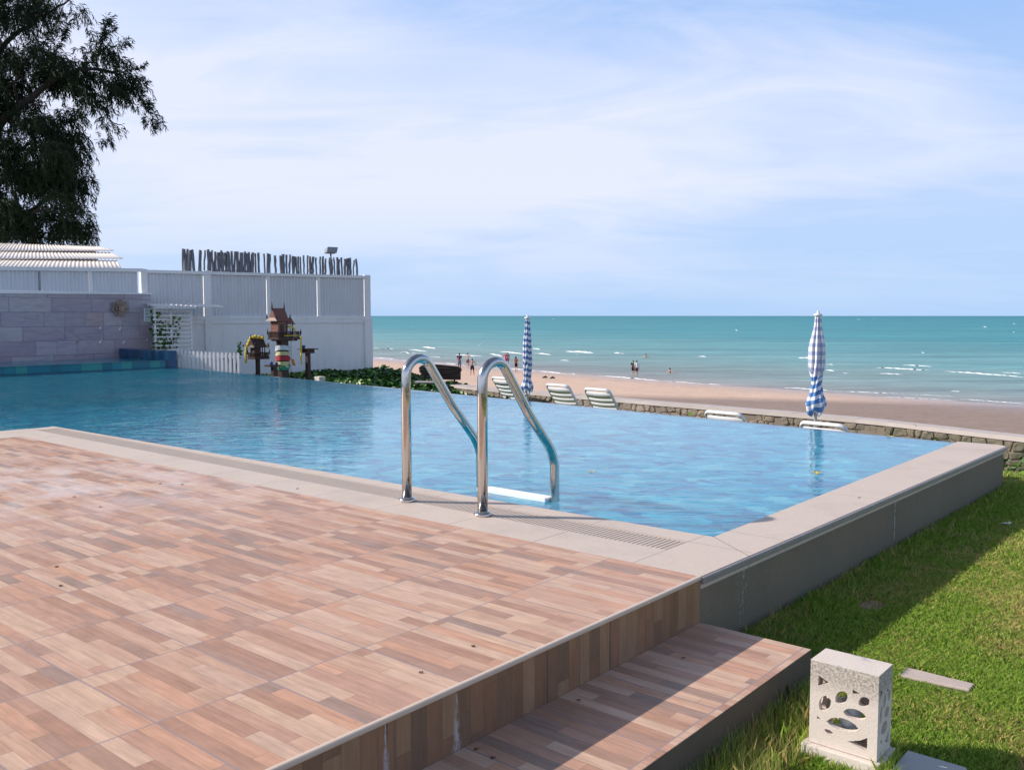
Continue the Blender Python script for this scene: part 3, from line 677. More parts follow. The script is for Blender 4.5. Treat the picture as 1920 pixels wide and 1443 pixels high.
for k in range(6):
    s0_, z0_ = tp_(290 + k * 7, 668); s1_, z1_ = tp_(288 + k * 8, 600 + 8 * (k % 3)); mv.tube([(s0_, .1, z0_ - .1), ((s0_ + s1_) / 2 + .03, .12, (z0_ + z1_) / 2), (s1_, .08, z1_)], .007, 5)
m.build('leaves', [M_leaf, M_leaf2], vn); mv.build('stem', M_bark, vn)

pf = bpy.data.objects.new('picket_fence', None); C.objects.link(pf)
MP, PA, PB = frame_plane((UE - .05, infv(UE) + .30), (at(446, 699, -.1).x - .1, at(446, 699, -.1).y + .55))
pf.matrix_world = MP
tag(pf, 'low white picket fence standing behind the infinity edge, left of the shrines', 'fence')
def pp(px, py): return onplane(px, py, PA, PB)
k = 0
for i in range(17):
    px = 325 + i * 7.6
    s, z1 = pp(px, 656 + i * .3)
    MB().prism([(s - .022, z1 - .9), (s + .022, z1 - .9), (s + .022, z1 - .02), (s, z1), (s - .022, z1 - .02)], -.01, .012,
               M=Matrix(((1, 0, 0, 0), (0, 0, -1, 0), (0, 1, 0, 0), (0, 0, 0, 1)))).build('picket', M_white, pf)
s0_ = pp(322, 670)[0]; s1_ = pp(447, 670)[0]; zz2 = pp(380, 668)[1]
for dz_ in (0, -.35): MB().box(s0_, s1_, .013, .04, zz2 + dz_ - .03, zz2 + dz_ + .03).build('rail', M_white, pf)

# ------------------------------------------------------------------ old roof behind
bd = bpy.data.objects.new('building', None); C.objects.link(bd)
bd.matrix_world = FR @ Matrix.Translation(Vector(tuple(atd(60, 500, 26.0)[:2]) + (0,)))@ Matrix.Rotation(math.radians(40.18), 4, 'Z')
tag(bd, 'low building with an old pale corrugated roof behind the metal fence on the left', 'building')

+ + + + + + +

### EXERCISE DIRECTIONS
Repeat the lines exactly as they stand, from the opening line of the data through the line with "m.build('leaves', [M_leaf, M_leaf2], vn);". Pictures stay out of the copy.

### REPLY TO THE TASK
Continue the Blender Python script for this scene: part 3, from line 677. More parts follow. The script is for Blender 4.5. Treat the picture as 1920 pixels wide and 1443 pixels high.
for k in range(6):
    s0_, z0_ = tp_(290 + k * 7, 668); s1_, z1_ = tp_(288 + k * 8, 600 + 8 * (k % 3)); mv.tube([(s0_, .1, z0_ - .1), ((s0_ + s1_) / 2 + .03, .12, (z0_ + z1_) / 2), (s1_, .08, z1_)], .007, 5)
m.build('leaves', [M_leaf, M_leaf2], vn); mv.build('stem', M_bark, vn)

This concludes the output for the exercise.